An insider tells you that his firm will announce a significant drop in EPS for the upcoming year. The announcement will be released in three days. You can't trade. You can't recommend that your investors sell their positions. You can (and should) encourage the firm to disclose the information immediately.
You are at an analysts' briefing for Horton Industries attended by 20 analysts. During the presentation, Horton's president indicates that the firm is considering closing its Alberta operations because of difficulty controlling costs at that location. He asks the audience not to act on this information yet because a final decision will not be made for at least another week. The analysts' briefing does NOT qualify as a public disclosure. You can not inform your clients of the new information and trade on their behalf.
Example 3
Barnes, the president of XYZ decides to accept a proposed tender offer. He tells this decision to his sister, who tells her daughter, who tells her husband, who tells his broker, who buys stocks for himself.
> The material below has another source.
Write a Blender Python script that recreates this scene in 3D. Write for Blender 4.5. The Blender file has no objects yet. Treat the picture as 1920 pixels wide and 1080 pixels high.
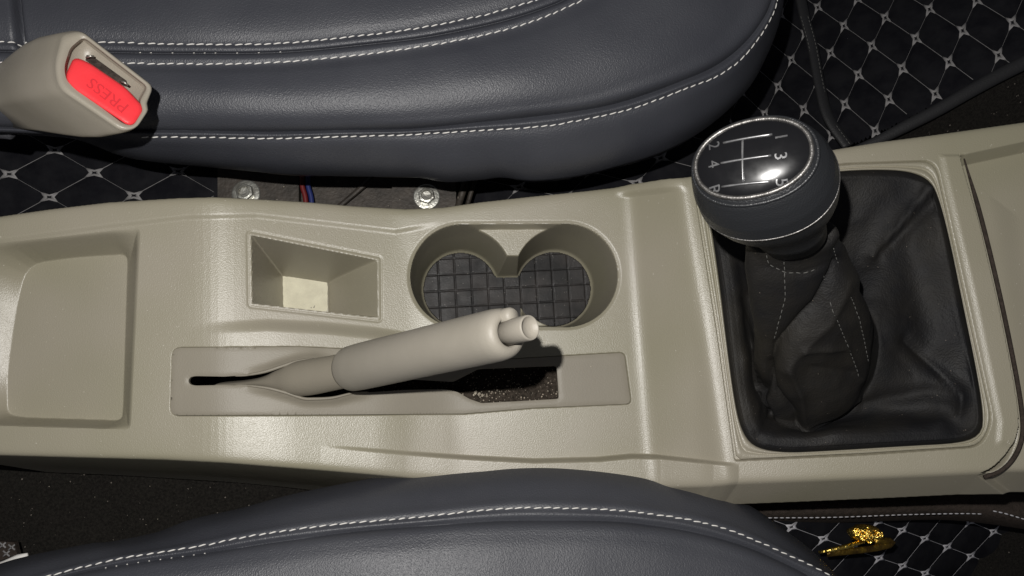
import bpy, math, random
import numpy as np
from mathutils import Vector, noise
from mathutils.geometry import delaunay_2d_cdt
random.seed(4); rng = np.random.default_rng(7)
S = bpy.context.scene; COL = S.collection

# ------------------------------------------------------------------ camera
# centimetres in the helpers, metres in the meshes; the origin is the point straight below the camera
F = 1479.0; HC = 54.0
zc = np.array([-(840-960.), -(540-760.), F]); zc /= np.linalg.norm(zc)
xc = np.array([1., 0, 0]); xc -= xc.dot(zc)*zc; xc /= np.linalg.norm(xc); yc = np.cross(zc, xc)
R3 = np.array([xc, yc, zc])
def P(u, v, z):
    """photo measurement (u, v) -> point in the world at height z (cm)"""
    u, v, z = np.broadcast_arrays(np.asarray(u, float), np.asarray(v, float), np.asarray(z, float))
    r = np.stack([u-960, 540-v, -F+0*u], -1) @ R3.T
    t = (z-HC)/r[..., 2]
    p = r*t[..., None]; p[..., 2] += HC
    return p
def PX(p):
    q = (np.asarray(p, float)-np.array([0, 0, HC])) @ R3
    return 960+F*q[..., 0]/-q[..., 2], 540-F*q[..., 1]/-q[..., 2]
cd = bpy.data.cameras.new('camera'); cam = bpy.data.objects.new('camera', cd); COL.objects.link(cam)
cd.sensor_width = 36; cd.lens = F/1920*36; cd.clip_start = .01; cd.clip_end = 50
from mathutils import Matrix
mm = Matrix.Identity(4)
for i in range(3):
    for j in range(3): mm[i][j] = float(R3[i][j])
mm[2][3] = HC*.01
# R3 rows are the world axes seen from the camera, so world = R3 * camera vector
cam.matrix_world = mm
S.camera = cam

# ------------------------------------------------------------------ light: a phone torch beside the lens, dim cabin fill
W = bpy.data.worlds.new('World'); S.world = W; W.use_nodes = True
W.node_tree.nodes['Background'].inputs[0].default_value = (.85, .88, 1, 1)
W.node_tree.nodes['Background'].inputs[1].default_value = .065
ld = bpy.data.lights.new('torch', 'POINT'); lo = bpy.data.objects.new('torch', ld); COL.objects.link(lo)
lo.location = (-.05, .045, .60); ld.energy = 15.0; ld.shadow_soft_size = .004; ld.color = (1, .975, .94)
S.view_settings.view_transform = 'Standard'; S.view_settings.look = 'None'
S.view_settings.exposure = 0; S.view_settings.gamma = 1; S.view_settings.use_curve_mapping = False

# ------------------------------------------------------------------ materials
class NT:
    def __init__(s, name):
        s.m = bpy.data.materials.new(name); s.m.use_nodes = True; s.t = s.m.node_tree
        s.b = s.t.nodes['Principled BSDF']
    def n(s, ty, **k):
        o = s.t.nodes.new(ty)
        for a, v in k.items():
            if a.startswith('i_'): o.inputs[a[2:].replace('_', ' ')].default_value = v
            else: setattr(o, a, v)
        return o
    def l(s, a, b): s.t.links.new(a, b)
def material(name, c1, c2=None, rough=.5, metal=0, cs=60, grain=0, gs=900, grain2=0, gs2=300, spec=.5, detail=4,
             rough2=None, rs=30, specks=0, speck_col=(.4, .38, .33), speck_scale=260, coat=0, voro=0, vs=700, lo_=.35, hi_=.65):
    t = NT(name); b = t.b
    tc = t.n('ShaderNodeTexCoord')
    b.inputs['Base Color'].default_value = (*c1, 1); b.inputs['Roughness'].default_value = rough
    b.inputs['Metallic'].default_value = metal; b.inputs['Specular IOR Level'].default_value = spec
    b.inputs['Coat Weight'].default_value = coat; b.inputs['Coat Roughness'].default_value = .06
    col = None
    if c2:
        nz = t.n('ShaderNodeTexNoise', i_Scale=cs, i_Detail=detail, i_Roughness=.6); t.l(tc.outputs['Object'], nz.inputs['Vector'])
        rp = t.n('ShaderNodeValToRGB'); rp.color_ramp.elements[0].position = lo_; rp.color_ramp.elements[1].position = hi_
        rp.color_ramp.elements[0].color = (*c1, 1); rp.color_ramp.elements[1].color = (*c2, 1)
        t.l(nz.outputs['Fac'], rp.inputs[0]); col = rp.outputs[0]
    if specks:
        v = t.n('ShaderNodeTexVoronoi', i_Scale=speck_scale); t.l(tc.outputs['Object'], v.inputs['Vector'])
        n2 = t.n('ShaderNodeTexNoise', i_Scale=speck_scale*.35, i_Detail=2.0); t.l(tc.outputs['Object'], n2.inputs['Vector'])
        a = t.n('ShaderNodeMath', operation='LESS_THAN'); t.l(v.outputs['Distance'], a.inputs[0]); a.inputs[1].default_value = .22
        g = t.n('ShaderNodeMath', operation='GREATER_THAN'); t.l(n2.outputs['Fac'], g.inputs[0]); g.inputs[1].default_value = 1-specks
        mu = t.n('ShaderNodeMath', operation='MULTIPLY'); t.l(a.outputs[0], mu.inputs[0]); t.l(g.outputs[0], mu.inputs[1])
        mx = t.n('ShaderNodeMix', data_type='RGBA'); t.l(mu.outputs[0], mx.inputs['Factor'])
        if col: t.l(col, mx.inputs['A'])
        else: mx.inputs['A'].default_value = (*c1, 1)
        mx.inputs['B'].default_value = (*speck_col, 1); col = mx.outputs['Result']
    if col: t.l(col, b.inputs['Base Color'])
    if rough2 is not None:
        nz = t.n('ShaderNodeTexNoise', i_Scale=rs, i_Detail=5.0); t.l(tc.outputs['Object'], nz.inputs['Vector'])
        mr = t.n('ShaderNodeMapRange'); t.l(nz.outputs['Fac'], mr.inputs['Value'])
        mr.inputs['From Min'].default_value = .3; mr.inputs['From Max'].default_value = .7
        mr.inputs['To Min'].default_value = rough; mr.inputs['To Max'].default_value = rough2
        t.l(mr.outputs[0], b.inputs['Roughness'])
    last = None
    for amt, sc, kind in ((grain, gs, 0), (grain2, gs2, 0), (voro, vs, 1)):
        if not amt: continue
        if kind: nz = t.n('ShaderNodeTexVoronoi', i_Scale=sc, feature='SMOOTH_F1'); out = nz.outputs['Distance']
        else: nz = t.n('ShaderNodeTexNoise', i_Scale=sc, i_Detail=2.0); out = nz.outputs['Fac']
        t.l(tc.outputs['Object'], nz.inputs['Vector'])
        bp = t.n('ShaderNodeBump', i_Strength=1.0, i_Distance=amt); t.l(out, bp.inputs['Height'])
        if last: t.l(last, bp.inputs['Normal'])
        last = bp.outputs[0]
    if last: t.l(last, b.inputs['Normal'])
    return t.m
MT = {}
MT['beige'] = material('beige_grained_plastic', (.252, .234, .166), (.288, .262, .204), rough=.35, detail=2, cs=8, specks=.31, speck_scale=800, speck_col=(.5, .47, .4), grain=.00017, gs=1350, spec=.75, rough2=.44, rs=14)
MT['plate'] = material('greyish_beige_plastic', (.208, .187, .148), (.232, .21, .166), rough=.48, cs=12, grain=.0001, gs=1100, spec=.35)
MT['grip'] = material('handbrake_plastic', (.272, .250, .208), (.30, .275, .232), rough=.5, cs=20, grain=.0001, gs=1000, spec=.45)
MT['buckle'] = material('buckle_plastic', (.29, .262, .21), (.31, .28, .23), rough=.4, cs=30, grain=.0001, gs=1100)
MT['leather'] = material('dark_slate_leather', (.039, .041, .050), (.046, .048, .057), rough=.42, cs=18, voro=.00016, vs=1500, grain2=.00018, gs2=800, spec=.5, rough2=.52, rs=9)
MT['thread'] = material('off_white_thread', (.72, .70, .66), rough=.7, grain=.0002, gs=2500)
MT['threadlight'] = material('pale_grey_thread', (.55, .54, .56), (.42, .41, .43), rough=.6, cs=200, grain=.0002, gs=2500)
MT['threadgrey'] = material('silver_grey_thread', (.26, .25, .25), (.19, .185, .18), rough=.6, cs=200, grain=.0002, gs=2500)
MT['redshade'] = material('shaded_red_plastic', (.60, .025, .035), rough=.5)  # darker copy of the button red: shade of the letter relief put into colour
MT['threaddark'] = material('dark_grey_thread', (.11, .108, .10), rough=.7)
MT['mat'] = material('black_quilted_leather', (.006, .006, .008), (.012, .012, .014), rough=.85, cs=60, voro=.0002, vs=1400, spec=.08)
MT['matedge'] = material('black_mat_binding', (.012, .012, .013), rough=.6, grain=.0003, gs=900)
MT['carpet'] = material('dark_carpet', (.010, .009, .008), (.022, .02, .017), rough=.95, cs=500, grain=.0012, gs=1300, spec=.1, specks=.36, speck_col=(.16, .14, .12), speck_scale=330)
MT['dusty'] = material('dusty_dark_carpet', (.022, .018, .014), (.06, .048, .038), rough=.95, cs=420, grain=.001, gs=900, spec=.1, specks=.55, speck_col=(.34, .29, .23), speck_scale=420)
MT['brown'] = material('brown_carpet_edge', (.035, .028, .023), (.055, .043, .036), rough=.95, cs=300, grain=.001, gs=1300, spec=.1)
MT['rubber'] = material('dusty_black_rubber', (.006, .0055, .0055), (.032, .027, .025), rough=.42, cs=55, grain=.0001, gs=900, rough2=.6, rs=60, spec=.28, specks=.38, speck_col=(.12, .11, .10), speck_scale=600, lo_=.42, hi_=.8)
MT['boot'] = material('worn_black_leather', (.006, .006, .007), (.017, .015, .012), rough=.6, cs=18, voro=.0002, vs=1100, grain2=.00025, gs2=450, spec=.28, specks=.3, speck_scale=700, speck_col=(.12, .1, .08), rough2=.75, rs=30)
MT['knob'] = material('black_knob_leather', (.016, .017, .019), rough=.4, voro=.00016, vs=1300, spec=.45)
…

The broker is prohibited from trading the XYZ stock because the information involves tender offer. However, the broker has no reason to believe a duty was breached in the transmission of the information.
Example 4
A passenger in an elevator overhears a conversation between two executives of a publicly traded company. The passenger trades the stock based on that information. The passenger does not violate the standard because the executives do not breach any duty and the information is not misappropriated.
Example 5
Walsh overhears that someone sneaked into the CEO's office and discovered information about a pending tender offer. Walsh subsequently trades the stock. Walsh violates the standard because the information is misappropriated and it concerns tender offer.
Example 6
An analyst fails to protect privacy when discussing nonpublic information in a conference call. Another employee overhears the information, and subsequently trades for his clients' accounts. The analyst violates the standard for lack of adequate procedures. The firm should have established information barriers, also called fire walls, between departments.
Example 7
A magazine has a weekly investment column. A magazine employee trades on information in the column before it is published. The employee violates the standard because the information is misappropriated.